Sementara kelas atas (hi end) atau bahkan segmen pasar superkaya (high net worth individuals) hanya bisa dirasakan kontribusinya, bila mereka membenamkan investasinya dalam skala besar. Misalnya dengan membuka pengembangan di kawasan-kawasan baru, atau membangun properti yang berdampak pada lingkungan sekitar.
Demikian rangkuman pendapat beberapa analis sektor properti yang disampaikan kepada Kompas.com pekan lalu.
Menurut CEO Leads Property Indonesia, Hendra Hartono, kontribusi kelas menengah sangat signifikan dan perannya menentukan arah pergerakan sektor properti. Keberadaan mereka meluas, tak hanya terkonsentrasi di Jadebotabek atau pun Pulau Jawa. Melainkan juga di beberapa kota besar dan lapis kedua seluruh Indonesia.
"Itulah mengapa, beberapa tahun terakhir pengembang mulai merambah pasar daerah. Sehingga pembangunan properti marak juga di kota Medan, Pekanbaru, Palembang, Balikpapan, Makassar, dan Manado serta lainnya. Pertambahan jumlah kelas menengah merupakan stimulan tumbuhnya perumahan, apartemen, pusat belanja, dan hotel di kota-kota tersebut," urai Hendra.
Associate Director Colliers International Indonesia, Ferry Salanto, menambahkan, bahwa permintaan properti yang berasal dari kelas menengah memicu peningkatan pasok hampir semua jenis properti. Mulai dari perumahan, apartemen, kondominium, hotel dan juga secara tidak langsung perkantoran.
"Banyak perusahaan yang melakukan ekspansi bisnis dengan membuka ruang kantor baru karena kinerja mereka bagus.
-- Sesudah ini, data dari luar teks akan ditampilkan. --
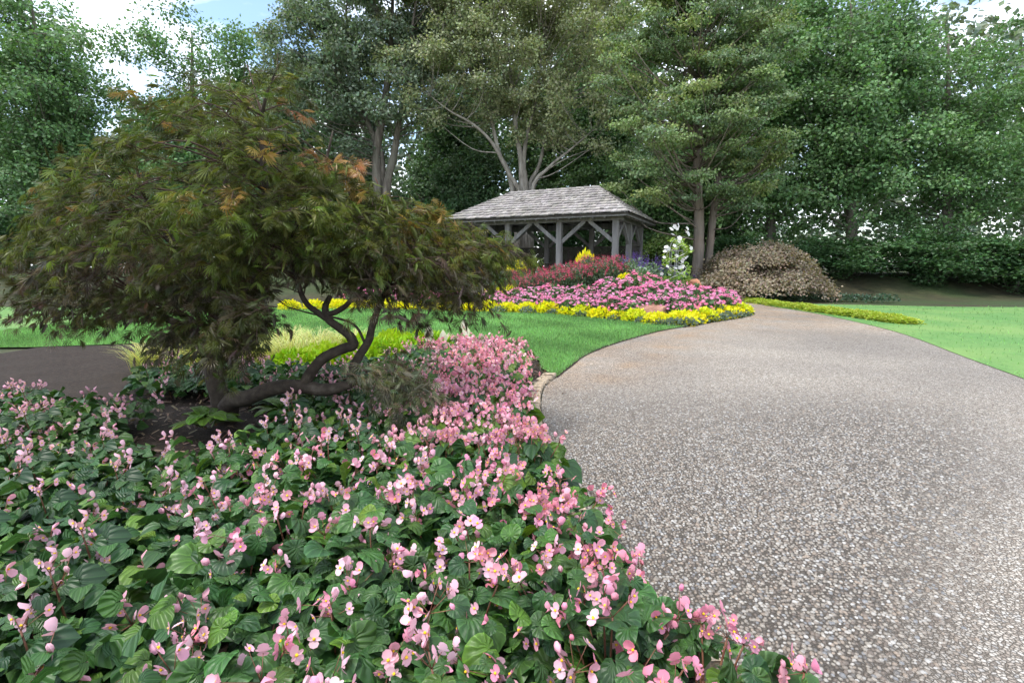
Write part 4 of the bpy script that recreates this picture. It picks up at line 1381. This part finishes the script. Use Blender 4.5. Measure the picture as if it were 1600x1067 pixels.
def cal_leaf():
    """arrow-shaped pale leaf with a pink midrib"""
    out_ = np.array([(0, 0), (.16, -.28), (.34, -.34), (.46, -.1), (.44, .2), (.3, .55), (.12, .85), (0, 1.05), (-.12, .85), (-.3, .55), (-.44, .2), (-.46, -.1), (-.34, -.34), (-.16, -.28)])
    V = [(x_, y_, .12 * abs(x_) - .16 * max(y_, 0) ** 2) for x_, y_ in out_]
    mid = [(0, .2, .02), (0, .5, -.02), (0, .75, -.07)]
    mb = MB()
    Vt = np.array(V + mid)
    T = [[0, 1, 2], [0, 2, 3], [0, 3, 14], [14, 3, 4], [14, 4, 15], [15, 4, 5], [15, 5, 16], [16, 5, 6], [16, 6, 7], [16, 7, 8], [16, 8, 9], [15, 16, 9], [15, 9, 10], [14, 15, 10], [14, 10, 11], [0, 14, 11], [0, 11, 12], [0, 12, 13]]
    c = np.tile(np.array([.58, .55, .45]), (len(Vt), 1))
    c[1:14] = (.46, .52, .30)
    c[7] = (.5, .6, .3)
    mb.add(Vt, T, None, 0, c)
    # raised pink ribs
    for d, ln in (((0, 1), .85), ((.42, .5), .45), ((-.42, .5), .45), ((.45, -.45), .4), ((-.45, -.45), .4)):
        d = np.array([*d, 0]); d = d / np.linalg.norm(d)
        pts = [np.array([0, .02, .012]) + d * ln * f + [0, 0, .12 * abs(d[0] * ln * f) - .16 * max(d[1] * ln * f, 0) ** 2] for f in (0, .5, 1)]
        mb.add(*tube(np.array(pts), [.018, .006], 4), 0, (.62, .11, .19))
    return mb.mesh('leaf', M['caladium'])


CAL = cal_leaf()
for (px, py, Y, lab, n_, hh) in ((722, 520, 8.15, 'tall white caladium with pink veins at the back of the begonias', 6, .42), (690, 545, 7.7, 'shorter white caladium left of the tall one at the bed edge', 4, .33), (668, 535, 8.2, 'pale caladium half hidden under maple fronds', 4, .33)):
    x = at(px, py, Y)[0]
    t = thing('caladium', lab, 'plant', (x, Y, .04))
    st = MB()
    for i in range(n_):
        a = i * 2.4 + rng.random()
        tilt = .25 + .5 * rng.random() if i else .1
        h = hh * (.75 + .4 * rng.random()) if i else hh * 1.22
        p = np.array([math.cos(a) * .3 * tilt, math.sin(a) * .3 * tilt, h])
        st.add(*tube(catmull([(0, 0, 0), p * [.4, .4, .6], p], 3), [.006, .004], 5), 0, (.35, .25, .15))
        o = put('leaf', CAL, t, tuple(p))
        s = .13 + .05 * rng.random()
        o.scale = (s, s, s)
        o.rotation_euler = (R(-25 - 30 * rng.random()) if i else R(62), 0, a - math.pi / 2) if i else (R(70), 0, R(12))
    st.build('stem', M['plantleaf'], t, smooth_=True)

# ------------------------------------------------------------------ stone edging along the bed
edging = thing('stone_edging', 'row of tan sandstone blocks edging the begonia bed along the path', 'edging', (.3, 4.2, 0))
STN = []
for k in range(5):
    bm = bmesh.new()
    bmesh.ops.create_cube(bm, size=1.0)
    bmesh.ops.subdivide_edges(bm, edges=bm.edges[:], cuts=2, use_grid_fill=True)
    for v in bm.verts:
        p = np.array(v.co)
        rr = np.abs(p).max()
        p = p * (1 - .09 * (np.sort(np.abs(p))[1] * 2) ** 4)
        v.co = p + rng.normal(size=3) * [.022, .03, .02]
    me = bpy.data.meshes.new('stone'); bm.to_mesh(me); bm.free(); me.materials.append(M['sandstone'])
    STN.append(me)
pl = path_left
i0 = int(np.argmin(np.abs(pl[:, 1] - 0.9)))
s_acc = 0.0
seg = np.vstack([pl[i0 - 1:56]])
cum = np.concatenate([[0], np.cumsum(np.linalg.norm(np.diff(seg, axis=0), axis=1))])
pos = 0.05
while pos < cum[-1] and True:
    ln = .15 + .13 * rng.random()
    c = pos + ln / 2
    q = np.array([np.interp(c, cum, seg[:, 0]), np.interp(c, cum, seg[:, 1])])
    q2 = np.array([np.interp(c + .05, cum, seg[:, 0]), np.interp(c + .05, cum, seg[:, 1])])
    d = norm(q2 - q)
    nn = np.array([-d[1], d[0]])
    if q[1] > 6.95: break
    o = put('stone', STN[rng.integers(5)], edging)
    w = .15 + .04 * rng.random()
    qq = q + nn * (w / 2 + .012)
    o.location = (qq[0] - .3, qq[1] - 4.2, .018 + .01 * rng.random())
    o.scale = (w, ln * .95, .085)
    o.rotation_euler = (R(rng.normal() * 2), R(rng.normal() * 2.5), math.atan2(d[1], d[0]) - math.pi / 2 + rng.normal() * .05)
    pos += ln + .008

# ------------------------------------------------------------------ Japanese maple in the foreground
def japanese_maple():
    base = np.array([-2.75, 4.75, 0.0])
    t = thing('japanese_maple', 'large laceleaf Japanese maple with olive and orange leaves arching over the begonias', 'tree', tuple(base))
    Y = 4.35
    def pl_(lst, Y_=Y):
        return [at(x, y, Y_ + (k[0] if k else 0)) for x, y, *k in lst]
    br = [
        ([base + [0, 0, -.05], base + [.12, -.1, .25]] + pl_([(385, 622, .2), (430, 606, .1), (470, 604), (510, 609), (548, 600)]), [.11, .085, .07, .066, .06, .055, .04]),
        (pl_([(474, 604), (486, 582), (505, 560), (535, 545), (552, 540), (548, 527), (532, 513), (514, 500), (508, 482), (516, 462)]), [.05, .048, .046, .045, .042, .04, .036, .034, .028, .02]),
        (pl_([(546, 602), (550, 580), (562, 555), (576, 532), (582, 508), (592, 480), (610, 440, .2), (640, 400, .3)]), [.04, .038, .037, .034, .03, .026, .02, .012]),
        (pl_([(558, 545), (566, 550), (562, 556)]), [.042, .036, .03]),
        (pl_([(514, 500), (496, 488), (476, 470), (462, 430, -.1), (452, 380, -.1)]), [.03, .026, .022, .018, .01]),
        (pl_([(510, 492), (528, 486), (548, 470), (580, 430, .2), (600, 380, .3), (640, 350, .3), (690, 352, .2)]), [.026, .024, .02, .016, .014, .01, .006]),
        (pl_([(572, 540), (556, 510), (530, 498), (495, 492), (450, 480)]), [.012, .011, .010, .008, .005]),
        ([base + [0, 0, .1], base + [-.05, 0, .7]] + pl_([(395, 470, .5), (408, 380, .3), (418, 330, .2), (412, 270, .1), (408, 200, .1), (416, 150), (436, 100)]), [.09, .075, .06, .045, .035, .025, .018, .012, .005]),
        (pl_([(418, 335, .2), (450, 330, .1), (482, 320), (500, 280), (512, 240), (520, 205)]), [.028, .024, .02, .016, .012, .006]),
        (pl_([(600, 380, .3), (560, 330, .3), (540, 290, .2)]), [.014, .01, .005]),
        (pl_([(620, 430, .2), (680, 400), (740, 385), (800, 385)]), [.014, .012, .009, .004]),
        ([base + [-.05, 0, .6]] + pl_([(330, 470, .8), (270, 380, .9), (220, 300, 1.0)]), [.07, .05, .035, .015]),
        ([base + [-.05, 0, .5]] + pl_([(300, 520, .9), (200, 470, 1.1), (110, 420, 1.2)]), [.06, .045, .03, .012]),
        ([base + [-.02, 0, .9]] + pl_([(360, 380, 1.2), (350, 260, 1.3), (330, 170, 1.3)]), [.05, .04, .03, .01]),
    ]
    sp, sr = [], []
    for i, (pts, rad) in enumerate(br):
        cp = catmull(pts, 6) - base
        rr = np.interp(np.linspace(0, 1, len(cp)), np.linspace(0, 1, len(rad)), rad)
        if i != 3:
            mb = MB(); mb.add(*tube(cp, rr, 10, .12)); mb.build('trunk' if i == 0 else 'branch', M['maplebark'], t, smooth_=True)
        sp.append(cp); sr.append(rr)
    sp, sr = np.vstack(sp), np.concatenate(sr)
    outline = np.array([(325, 95), (400, 96), (442, 110), (462, 150), (484, 190), (500, 222), (560, 238), (585, 300), (625, 312), (660, 296), (695, 330), (750, 352), (800, 372), (816, 388), (780, 402), (742, 420), (712, 436), (672, 430), (620, 436), (560, 425), (500, 420), (440, 430), (400, 450), (330, 470), (200, 490), (90, 490), (20, 470), (10, 380), (90, 270), (200, 160)], float)
    fr = []
    n = 9000
    P = np.column_stack([rng.uniform(0, 830, n), rng.uniform(80, 540, n)])
    P = P[inside(outline, P)]
    P = P[rng.random(len(P)) < np.where(P[:, 0] < 350, .5, 1.0)]
    P = P[rng.random(len(P)) < np.interp(P[:, 1], [90, 200, 330], [.24, .45, 1.0]) * np.where((P[:, 0] > 380) & (P[:, 0] < 560) & (P[:, 1] < 260), .7, 1)]
    dist = edge_dist(outline, P)
    half = 1.55 * np.sqrt(np.clip(dist / 190, 0.012, 1))
    s = rng.random(len(P)) * 2 - 1
    s = np.sign(s) * np.abs(s) ** .6
    Yd = 4.55 + s * half * np.where(s < 0, .72, 1.15)
    keep = 1080
    W = np.array([at(x, y, yd) for (x, y), yd in zip(P[:keep], Yd[:keep])])
    hgt = P[:keep, 1]
    # hanging skirts: low fronds
    ext = [(385, 505, 4.0, 16), (385, 470, 3.9, 18), (612, 575, 3.75, 9), (640, 595, 3.7, 10), (590, 585, 3.75, 6), (650, 465, 4.3, 8), (712, 440, 4.2, 12), (700, 420, 4.1, 10), (350, 520, 4.0, 24), (290, 500, 4.2, 24), (600, 450, 4.1, 10)]
    We, He = [], []
    for px, py, yd, k in ext:
        for _ in range(k):
            x_, y_ = px + rng.normal() * 22, py + rng.normal() * 13
            We.append(at(x_, y_, yd + rng.normal() * .12)); He.append(y_)
    W = np.vstack([W, We]); hgt = np.concatenate([hgt, He])
    axis = np.array([-2.15, 4.6])
    crown, twig = MB(), MB()
    LP, LD, LN, LC, LS = [], [], [], [], []
    for w, hy in zip(W, hgt):
        o_ = w[:2] - axis
        rr = np.linalg.norm(o_)
        o_ = o_ / max(rr, .05)
        a = math.atan2(o_[1], o_[0]) + rng.normal() * .8
        high = np.clip((340 - hy) / 200, 0, 1)
        rise = .15 + .55 * high + rng.normal() * .15
        d0 = norm([math.cos(a), math.sin(a), rise])
        L = .30 + .22 * rng.random()
        p0 = w - d0 * L * .5
        droop = (.55 - .3 * high) * L
        f = np.linspace(0, 1, 6)[:, None]
        pts = p0 + d0 * L * f - np.array([0, 0, droop]) * f ** 2
        twig.add(*tube(pts - base, [.0035, .0015], 3))
        k = 11
        ff = np.clip(np.concatenate([np.repeat(np.linspace(.2, .92, 5), 2), [1.0]]) + rng.normal(size=11) * .06, .1, 1.05)
        pp = p0 + d0 * L * ff[:, None] - np.array([0, 0, droop]) * ff[:, None] ** 2
        tan = norm(d0 * L - 2 * np.array([0, 0, droop]) * ff[:, None])
        side = norm(np.cross(tan, [0, 0, 1.0])) * np.tile([1, -1], 6)[:11][:, None]
        side[-1] = 0
        pp = pp + rng.normal(size=(k, 3)) * .025
        dr = norm(tan * .7 + side * .8 + [0, 0, -.25 + .2 * high] + rng.normal(size=(k, 3)) * .5)
        nr = norm(np.array([math.cos(a) * .35, math.sin(a) * .35, .9]) + rng.normal(size=(k, 3)) * .45)
        # leaf colour: orange young tips on the upper outside, olive below, bronze inside
        q = rng.random()
        if hy < 250 and w[0] > at(455, hy, w[1])[0] and q < .72:
            col = np.array((.42, .23, .125))
        elif hy < 300 and q < .06 + .06 * high:
            col = np.array((.27, .185, .055))
        elif w[0] > at(590, hy, w[1])[0] and hy < 385 and q < .2:
            col = np.array((.25, .19, .04))
        elif hy > 380 and q < .45:
            col = np.array((.115, .095, .065))
        elif hy < 420 and q < .8:
            col = np.array((.135, .165, .036))
        else:
            col = np.array((.095, .105, .032))
        if hy > 560: col = np.array((.17, .17, .11))
        col = col * (.75 + .5 * rng.random())
        LP.append(pp); LD.append(dr); LN.append(nr); LC.append(jitter(col, k, .4, .09)); LS.append(.062 + .06 * rng.random(k))
    LP, LD, LN, LC, LS = map(np.concatenate, (LP, LD, LN, LC, LS))
    stamp(crown, LACE, LP - base, frames(LD, LN), LS, LC)
    # small branches carrying the fronds
    low_ok = np.flatnonzero(hgt < 450)
    for w in W[rng.choice(low_ok, 420, replace=False)]:
        c = w - base
        p, pr = limb_to(sp, sr, c, .2)
        ln = np.linalg.norm(c - p)
        mid = p + (c - p) * .55 + [0, 0, .16 * ln] + rng.normal(size=3) * .07 * ln
        r0 = min(pr * .5, .004 + .006 * ln)
        twig.add(*tube(catmull([p, mid, c], 5), [r0, r0 * .6, .002], 4))
    twig.build('twig', M['twig'], t, smooth_=True, kind='stuff')
    crown.build('crown', M['mapleleaf'], t)


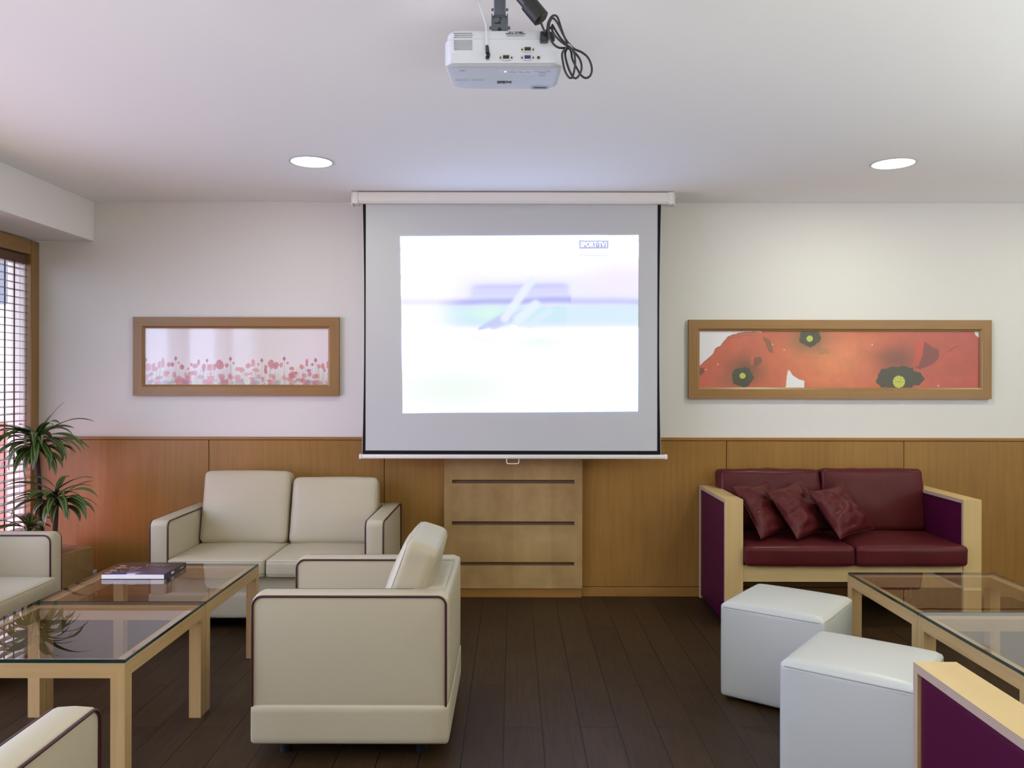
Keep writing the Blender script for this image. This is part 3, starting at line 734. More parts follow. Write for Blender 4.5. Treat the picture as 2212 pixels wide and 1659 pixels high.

Terutama sektor otomotif, consummer goods, telekomunikasi dan perbankan," ujar Ferry.
Meski laju akselerasi properti di sisa waktu 2013 dan 2014 sudah mulai melambat, namun Ferry optimis pertumbuhan akan kembali melaju cepat pada 2015 mendatang. Untuk perumahan, disparitas antara kebutuhan dan pasok, masih terlalu jauh sehingga sektor ini masih akan terus bergulir. Saat ini saja, dari total 10.526 unit rumah, tingkat penjualannya mencapai 93,2 persen.
Pemberlakuan loan to value (LTV) untuk rumah pertama pada 2012 lalu, menurut Senior Associate Director and Head of Research & Advisory Cushman & Wakefield Indonesia, Arief N Rahardjo, hanya berdampak temporer. Konsumen tetap membutuhkan hunian, dan pengembang pun jeli memanfaatkan ini dengan memberikan kemudahan pembiayaan.
Menurut perkiraan Boston Consulting Group dalam laporannya Maret 2013, jumlah kelas menengah Indonesia akan meningkat menjadi 184,5 juta pada 2020 mendatang dari sebelumnya hanya 115,8 juta jiwa. Dengan jumlah sebanyak itu, tidak ada alasan lagi bagi pelaku bisnis dan industri properti untuk tidak menganggapnya sebagai peluang menggiurkan.
Menariknya, peluang tersebut juga diendus pengembang Singapura, Keppel Land. Mereka bahkan sukses meraup penjualan sebanyak 99 persen per September lalu atas kondominium yang mereka kembangkan di kawasan Jakarta Utara. Jumlah ini menggenapkan catatan Cushman and Wakefield yang menyebutkan dari total pasok eksisting sebanyak 22.167 unit kondominium, telah terjual 21.059 unit.
Konsumen Indonesia membeli sebanyak 442 rumah pribadi selama periode Januari-Agustus 2013 atau separuh lebih banyak dari pembelian 2012 dan sepertiga pada 2011.